The Arts Center is a small performing space capable of seating (maybe) 60 people. Haven't been there in decades, because the performances are heavily politicized. As you can see, a musician named Steve Reich will be performing soon. Egg head conceptual music is one side of the equation at the Center. The other side is far left propaganda. Every year, you can count on the Center to redo the Beat poets, bring in some “revolutionary” rock band from the 60s and throw a dance party for the pioneers of the hippie communes.
Sorry for the critical tone. I'm just not interested in any of that stuff.
It's no accident that this sign stands at the entrance to the Center. The Woodstock left always believes that it is practicing the higher form of patriotism, which is always dissent. This weekend at The Colony, this works out to a pro-Hamas, anti-Israel rally. The “dissent” favored by Woodstock's far left somehow always means rooting for enemies of the U.S. I've tried to discover the identity of the Robert Hass in question, with no luck.

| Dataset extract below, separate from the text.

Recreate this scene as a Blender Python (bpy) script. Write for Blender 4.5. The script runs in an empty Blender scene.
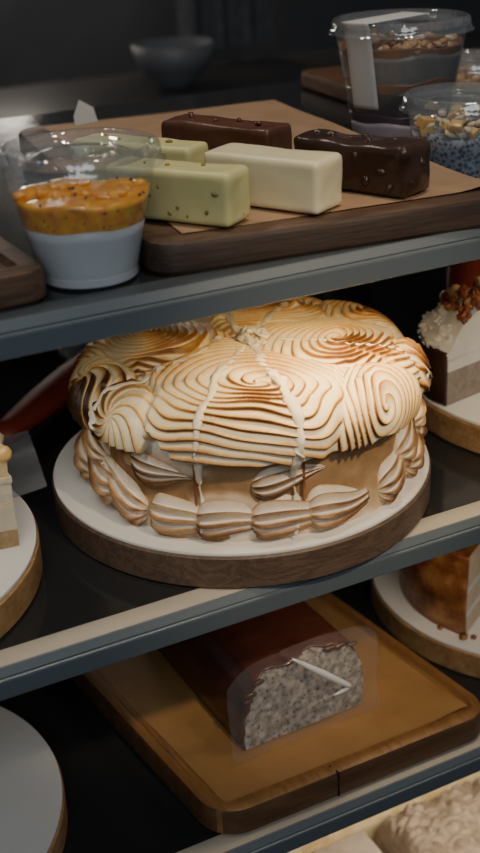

Of course, painters founded the Woodstock arts colony. The Byrdcliffe Guild takes on the name of the founders. The building to the left of the Kleinert Center was acquired by the Guild only in the past year or two. Previously it had housed a curio shop. The wrap around scroll at the top of the building is a new addition.
The Byrdcliffe Arts Colony started on the slopes of Mead Mountain. Our local historian, Alf Evers, quipped that the artists chose the elevated landscape so that they could “look down their noses” on the rubes who lived below them. Contempt for middle class American life has always been at the heart of this Woodstock cult. To this day, the cult believes that it knows better than middle class America.
Hipsterism lives at the Kleinert Center and the Byrdcliffe Guild. Once, I was hip. I confess. I'm a sinner. My hipsterism slowly slipped away. Now, I'm just a 60 year old middle class guy, limping toward the finish line, hoping and praying that I can somehow manage to maintain that wonderful middle class American existence.